Ivan has been saying all this in a comfortable sitting room to his friends Burkin, a high school teacher, and Alyohin, a gentleman farmer, and he goes on to lament that he is an old man now, unfit for action, capable only of grieving inwardly, becoming irritated, and lying awake at night with his thoughts. "Oh, if I were young!" he exclaims several times, pacing up and down the room excitedly, and then pressing Alyohin's hands, he implores him not to let himself "be lulled to sleep! As long as you are young, strong, alert, do not cease to do good! There is no happiness and there should be none, and if life has a meaning and a purpose, that meaning and purpose is not our happiness but something greater and more rational. Do good!" All this he says "with a pitiful, imploring smile, as though he were asking a personal favor." The story does not report how Alyohin receives this plea; it ends with the three men sitting for a while in silence and then going off to bed.

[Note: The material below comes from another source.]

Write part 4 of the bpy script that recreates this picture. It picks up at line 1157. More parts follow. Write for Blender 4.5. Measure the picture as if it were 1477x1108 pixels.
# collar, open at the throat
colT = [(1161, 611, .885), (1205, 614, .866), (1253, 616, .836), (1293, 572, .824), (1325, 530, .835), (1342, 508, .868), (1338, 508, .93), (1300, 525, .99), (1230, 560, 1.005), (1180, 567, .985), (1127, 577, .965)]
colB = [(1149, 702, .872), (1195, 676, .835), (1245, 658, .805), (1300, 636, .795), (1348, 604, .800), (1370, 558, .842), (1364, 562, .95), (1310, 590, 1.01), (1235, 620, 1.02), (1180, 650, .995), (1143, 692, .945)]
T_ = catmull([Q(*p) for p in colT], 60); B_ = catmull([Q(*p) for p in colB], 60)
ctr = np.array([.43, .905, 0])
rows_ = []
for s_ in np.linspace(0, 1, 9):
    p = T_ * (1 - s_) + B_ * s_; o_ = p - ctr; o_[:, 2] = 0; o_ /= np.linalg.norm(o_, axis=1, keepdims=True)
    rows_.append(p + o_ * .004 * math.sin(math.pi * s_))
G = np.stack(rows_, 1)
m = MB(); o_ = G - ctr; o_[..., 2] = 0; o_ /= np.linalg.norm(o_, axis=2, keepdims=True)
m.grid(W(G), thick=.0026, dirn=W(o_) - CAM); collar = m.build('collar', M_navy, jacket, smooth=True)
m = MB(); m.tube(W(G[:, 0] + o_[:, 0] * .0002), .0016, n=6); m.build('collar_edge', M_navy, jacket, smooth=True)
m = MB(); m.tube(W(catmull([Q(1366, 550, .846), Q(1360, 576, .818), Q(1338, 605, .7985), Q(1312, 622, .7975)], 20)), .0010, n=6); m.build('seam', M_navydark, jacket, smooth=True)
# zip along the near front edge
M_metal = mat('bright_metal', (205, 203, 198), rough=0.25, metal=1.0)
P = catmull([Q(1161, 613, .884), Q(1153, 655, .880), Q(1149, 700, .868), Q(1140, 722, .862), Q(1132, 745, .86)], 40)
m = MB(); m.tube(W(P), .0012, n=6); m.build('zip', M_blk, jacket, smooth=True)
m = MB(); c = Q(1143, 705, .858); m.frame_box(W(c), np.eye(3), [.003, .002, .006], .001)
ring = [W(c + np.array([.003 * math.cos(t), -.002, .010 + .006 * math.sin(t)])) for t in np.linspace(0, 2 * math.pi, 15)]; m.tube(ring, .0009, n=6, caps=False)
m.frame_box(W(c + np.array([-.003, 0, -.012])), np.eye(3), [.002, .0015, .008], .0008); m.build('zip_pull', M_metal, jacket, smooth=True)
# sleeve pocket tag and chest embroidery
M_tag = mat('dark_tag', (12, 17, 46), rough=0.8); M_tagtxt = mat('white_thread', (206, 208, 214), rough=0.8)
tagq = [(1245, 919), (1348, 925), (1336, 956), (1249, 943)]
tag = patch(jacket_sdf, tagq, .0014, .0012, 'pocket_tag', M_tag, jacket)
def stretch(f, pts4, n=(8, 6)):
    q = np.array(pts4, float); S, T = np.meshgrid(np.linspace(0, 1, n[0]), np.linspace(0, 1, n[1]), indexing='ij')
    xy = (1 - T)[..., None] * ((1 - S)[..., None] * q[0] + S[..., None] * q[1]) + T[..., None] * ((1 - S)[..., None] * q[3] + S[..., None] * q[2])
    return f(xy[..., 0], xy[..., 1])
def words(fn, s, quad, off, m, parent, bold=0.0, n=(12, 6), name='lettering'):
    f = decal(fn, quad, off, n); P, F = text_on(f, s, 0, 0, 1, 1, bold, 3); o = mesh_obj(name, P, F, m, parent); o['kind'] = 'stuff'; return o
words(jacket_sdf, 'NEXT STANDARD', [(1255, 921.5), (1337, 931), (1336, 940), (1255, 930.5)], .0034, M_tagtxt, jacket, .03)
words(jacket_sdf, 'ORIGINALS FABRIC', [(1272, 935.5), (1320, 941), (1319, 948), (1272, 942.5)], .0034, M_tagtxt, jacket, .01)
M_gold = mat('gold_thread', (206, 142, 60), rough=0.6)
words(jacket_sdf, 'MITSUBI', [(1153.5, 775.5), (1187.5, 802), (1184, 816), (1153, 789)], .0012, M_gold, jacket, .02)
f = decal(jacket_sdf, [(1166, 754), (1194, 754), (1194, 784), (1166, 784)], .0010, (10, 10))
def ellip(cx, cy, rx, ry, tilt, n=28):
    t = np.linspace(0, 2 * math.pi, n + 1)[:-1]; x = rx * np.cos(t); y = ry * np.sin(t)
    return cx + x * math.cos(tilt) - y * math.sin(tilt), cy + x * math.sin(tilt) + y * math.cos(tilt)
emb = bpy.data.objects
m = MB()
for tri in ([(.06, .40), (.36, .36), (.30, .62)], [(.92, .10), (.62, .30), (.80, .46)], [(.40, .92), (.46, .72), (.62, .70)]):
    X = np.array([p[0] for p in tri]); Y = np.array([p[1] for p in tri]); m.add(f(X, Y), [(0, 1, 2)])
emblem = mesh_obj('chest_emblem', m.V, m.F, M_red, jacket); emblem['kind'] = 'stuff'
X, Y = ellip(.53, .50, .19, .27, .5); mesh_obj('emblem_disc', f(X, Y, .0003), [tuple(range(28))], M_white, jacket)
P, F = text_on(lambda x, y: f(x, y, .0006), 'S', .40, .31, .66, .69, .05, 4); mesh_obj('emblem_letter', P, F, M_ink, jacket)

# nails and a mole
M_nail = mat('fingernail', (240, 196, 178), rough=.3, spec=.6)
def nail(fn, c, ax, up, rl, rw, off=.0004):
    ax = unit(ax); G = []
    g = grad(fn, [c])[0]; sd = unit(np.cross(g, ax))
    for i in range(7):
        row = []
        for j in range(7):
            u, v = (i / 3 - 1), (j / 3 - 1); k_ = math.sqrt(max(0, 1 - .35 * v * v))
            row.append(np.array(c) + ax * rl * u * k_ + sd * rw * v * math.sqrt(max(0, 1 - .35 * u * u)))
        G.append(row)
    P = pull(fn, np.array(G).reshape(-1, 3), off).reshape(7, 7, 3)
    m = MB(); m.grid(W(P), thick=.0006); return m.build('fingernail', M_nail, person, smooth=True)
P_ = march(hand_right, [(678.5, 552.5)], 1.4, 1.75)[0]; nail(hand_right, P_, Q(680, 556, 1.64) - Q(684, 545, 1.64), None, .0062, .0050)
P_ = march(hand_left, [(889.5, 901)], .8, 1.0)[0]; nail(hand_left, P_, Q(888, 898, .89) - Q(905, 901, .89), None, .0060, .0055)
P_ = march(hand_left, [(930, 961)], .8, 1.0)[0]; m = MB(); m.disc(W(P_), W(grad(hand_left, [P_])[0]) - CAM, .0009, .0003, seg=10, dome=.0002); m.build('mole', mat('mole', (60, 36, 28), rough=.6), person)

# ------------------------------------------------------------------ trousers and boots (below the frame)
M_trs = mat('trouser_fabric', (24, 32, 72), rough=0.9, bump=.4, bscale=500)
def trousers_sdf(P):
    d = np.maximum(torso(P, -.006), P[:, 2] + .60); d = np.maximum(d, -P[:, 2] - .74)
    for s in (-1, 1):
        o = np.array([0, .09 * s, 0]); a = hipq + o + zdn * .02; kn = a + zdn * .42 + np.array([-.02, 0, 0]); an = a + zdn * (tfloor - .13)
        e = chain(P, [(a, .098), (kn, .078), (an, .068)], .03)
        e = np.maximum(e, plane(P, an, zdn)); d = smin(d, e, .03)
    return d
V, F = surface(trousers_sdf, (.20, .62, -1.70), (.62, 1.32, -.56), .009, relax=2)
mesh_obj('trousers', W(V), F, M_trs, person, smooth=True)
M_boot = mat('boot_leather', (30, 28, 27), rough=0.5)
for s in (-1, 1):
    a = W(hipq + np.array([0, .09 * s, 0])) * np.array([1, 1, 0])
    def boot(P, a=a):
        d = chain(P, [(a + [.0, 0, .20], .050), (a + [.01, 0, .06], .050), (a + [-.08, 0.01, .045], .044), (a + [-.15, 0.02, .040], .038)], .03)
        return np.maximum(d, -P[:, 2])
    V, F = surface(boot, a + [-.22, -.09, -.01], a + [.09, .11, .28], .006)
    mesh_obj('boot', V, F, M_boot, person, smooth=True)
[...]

As always in Chekhov, there is much that complicates our response—both to Ivan and his point of view. Among other things, he more than anyone else in the story seems able to enjoy life and even to sleep well (if I read the end of the story correctly); and the story itself suggests there is much in life, including the lovely maid Pelageya, to be enjoyed. At the same time, Ivan's vision is never deeply undermined; and near the very end of the story, Chekhov compels us to measure our response against that of Alyohin, who "did not trouble to ask himself if what Ivan Ivanych has just said was intelligent or right" and who is pleased because Ivan was "not talking about groats or hay, or tar, but about something that had no direct bearing on his life."

I myself have no settled response to the story. At times Ivan's seems a silly view to take. How absurd to be pained by the sight of a happy man or happy families because others are suffering, especially if, as is true in Ivan's case, one has no clear idea of what to do about the suffering. How futile to implore the sleepy and uncomprehending Alyohin merely to "Do good!" How dangerously the vision veers away from a concern with the plight of the sufferers toward a wish to inflict pain on those who ignore it, a wish that "behind the door of every contented, happy man" there would be someone with a hammer "continually reminding him with a knock that there are unhappy people" (emphasis mine), as though the discomfort alone were of value.

Yet how close or loud must the suffering be for happiness to be properly viewed as ugly or inappropriate? Only within eyesight or earshot? Only when it occurs within our own family, or town, or neighboring town? Only when it has not happened behind our backs, which after all are always turned toward some victim, intentionally or otherwise? Only when we witness the crucifixion? Shall we say that we ought not be troubled by suffering unless we know how to alleviate it or can make some effort to do so? And if we once begin to take on others' pain, when, where, and for what reasons shall we stop short of taking on the pain of the whole world? Obviously these are not directly answerable questions, but they help account for an obsession like Ivan's and for my own compulsion to become that someone with a hammer as I urge my own students to question the happiness of Chekhov's young student and remind them of the suffering he has forgotten, and as I write this book. I say not directly answerable because I like to think that the effort we are engaged in here may be a way of answering as well as asking.